When the second match got under way in Moscow, I didn’t have to wait months for my first win; I won the very first game. The match was still a tough fight—I trailed for most of the early stages—but this time I wasn’t the same innocent twenty-one-year-old. I had patched the holes Karpov had so successfully exploited at the start of the first match. Now a savvy veteran at twenty-two, I became world champion and went on to hold the title for fifteen years. When I retired in 2005, I was still the highest-rated player in the world, but for a chess player forty-one is old. Still, I had remained at the summit for nearly two decades, while many of my opponents were in their teens.

Becoming Aware of the Process

It wouldn’t have been possible for me to stay at the top for so long without the education Karpov gave me about my own game. Not just revealing to me the weaknesses, but the importance of finding them for myself. I didn’t fully realize it at the time, but the notorious “Marathon Match” showed me the key to success. It’s not enough to be talented. It’s not enough to work hard and to study late into the night. You must also become intimately aware of the methods you use to reach your decisions.

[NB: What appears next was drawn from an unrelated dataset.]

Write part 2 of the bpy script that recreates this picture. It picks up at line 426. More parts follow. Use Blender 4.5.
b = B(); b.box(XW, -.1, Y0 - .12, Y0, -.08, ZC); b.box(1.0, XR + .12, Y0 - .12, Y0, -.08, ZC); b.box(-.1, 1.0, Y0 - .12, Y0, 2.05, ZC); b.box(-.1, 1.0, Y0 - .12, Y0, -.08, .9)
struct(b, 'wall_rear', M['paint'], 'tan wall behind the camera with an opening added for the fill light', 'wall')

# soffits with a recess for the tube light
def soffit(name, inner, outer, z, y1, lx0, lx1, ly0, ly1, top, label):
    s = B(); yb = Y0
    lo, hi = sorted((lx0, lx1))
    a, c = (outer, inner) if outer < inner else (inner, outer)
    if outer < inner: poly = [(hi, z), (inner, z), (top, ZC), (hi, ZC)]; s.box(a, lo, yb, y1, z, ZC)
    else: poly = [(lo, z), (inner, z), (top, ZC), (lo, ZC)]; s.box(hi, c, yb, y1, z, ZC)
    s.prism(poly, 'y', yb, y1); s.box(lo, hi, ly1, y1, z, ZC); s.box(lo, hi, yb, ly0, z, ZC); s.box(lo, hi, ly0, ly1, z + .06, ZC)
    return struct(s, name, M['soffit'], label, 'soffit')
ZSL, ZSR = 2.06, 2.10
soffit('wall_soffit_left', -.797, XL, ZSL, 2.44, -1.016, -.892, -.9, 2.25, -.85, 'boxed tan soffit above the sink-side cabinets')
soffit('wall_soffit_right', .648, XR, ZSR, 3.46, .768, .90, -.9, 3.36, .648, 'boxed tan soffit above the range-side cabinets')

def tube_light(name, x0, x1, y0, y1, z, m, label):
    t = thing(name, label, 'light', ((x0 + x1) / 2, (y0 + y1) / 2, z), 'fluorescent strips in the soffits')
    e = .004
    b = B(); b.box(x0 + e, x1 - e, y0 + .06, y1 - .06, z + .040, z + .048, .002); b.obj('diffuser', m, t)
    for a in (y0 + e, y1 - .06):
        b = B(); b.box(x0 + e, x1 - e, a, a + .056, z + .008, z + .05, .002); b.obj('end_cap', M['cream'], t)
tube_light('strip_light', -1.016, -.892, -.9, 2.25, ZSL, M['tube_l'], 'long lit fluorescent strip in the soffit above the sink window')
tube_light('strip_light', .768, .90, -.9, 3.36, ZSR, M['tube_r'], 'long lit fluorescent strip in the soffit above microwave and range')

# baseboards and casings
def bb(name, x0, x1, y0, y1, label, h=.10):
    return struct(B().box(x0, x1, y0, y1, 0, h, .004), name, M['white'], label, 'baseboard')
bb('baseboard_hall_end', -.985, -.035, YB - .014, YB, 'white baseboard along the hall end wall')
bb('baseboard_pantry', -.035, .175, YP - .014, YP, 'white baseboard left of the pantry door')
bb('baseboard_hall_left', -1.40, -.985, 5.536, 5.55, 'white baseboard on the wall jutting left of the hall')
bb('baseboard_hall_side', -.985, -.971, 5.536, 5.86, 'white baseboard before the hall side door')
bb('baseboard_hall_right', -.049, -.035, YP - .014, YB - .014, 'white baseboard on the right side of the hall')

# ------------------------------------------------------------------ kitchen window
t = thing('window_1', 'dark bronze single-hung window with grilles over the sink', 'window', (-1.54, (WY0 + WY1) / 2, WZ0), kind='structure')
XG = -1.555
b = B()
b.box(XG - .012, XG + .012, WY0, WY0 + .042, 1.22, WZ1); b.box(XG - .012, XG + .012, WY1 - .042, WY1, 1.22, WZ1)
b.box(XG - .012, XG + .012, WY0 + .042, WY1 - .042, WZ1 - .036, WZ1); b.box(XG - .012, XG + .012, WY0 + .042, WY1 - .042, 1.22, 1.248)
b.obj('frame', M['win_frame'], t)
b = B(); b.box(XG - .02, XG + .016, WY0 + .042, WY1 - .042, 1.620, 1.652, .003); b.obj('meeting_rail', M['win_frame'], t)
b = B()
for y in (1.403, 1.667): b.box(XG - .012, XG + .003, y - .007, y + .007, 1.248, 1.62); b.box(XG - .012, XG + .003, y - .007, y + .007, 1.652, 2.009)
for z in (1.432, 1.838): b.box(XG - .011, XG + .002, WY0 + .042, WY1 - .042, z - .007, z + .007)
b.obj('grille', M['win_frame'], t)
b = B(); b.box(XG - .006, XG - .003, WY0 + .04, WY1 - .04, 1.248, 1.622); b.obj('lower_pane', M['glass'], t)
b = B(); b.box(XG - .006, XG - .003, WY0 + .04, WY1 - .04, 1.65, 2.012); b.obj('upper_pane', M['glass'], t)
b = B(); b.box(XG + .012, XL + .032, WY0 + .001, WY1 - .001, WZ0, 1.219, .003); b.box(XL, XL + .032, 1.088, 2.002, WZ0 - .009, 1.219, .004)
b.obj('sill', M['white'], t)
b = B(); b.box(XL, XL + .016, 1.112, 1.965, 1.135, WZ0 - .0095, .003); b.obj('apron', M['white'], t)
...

Self-awareness is essential to being able to combine your knowledge, experience, and talent to reach your peak performance. Few people ever perform this sort of analysis. Every decision stems from an internal process, whether at the chessboard, in the White House, in the boardroom, or at the kitchen table. The subject matter of those decisions will be different, but the process can be very similar.

With chess having been the focus of my life from such an early age, it is no wonder that I tend to see the rest of the world in chess terms. I find that the game is usually accorded either too much or too little respect by those who look at its sixty-four-square world from the outside. It is neither a trivial pursuit nor an exercise to be left only to geniuses and supercomputers. At the heart of the game is strategy, and that is where we must begin.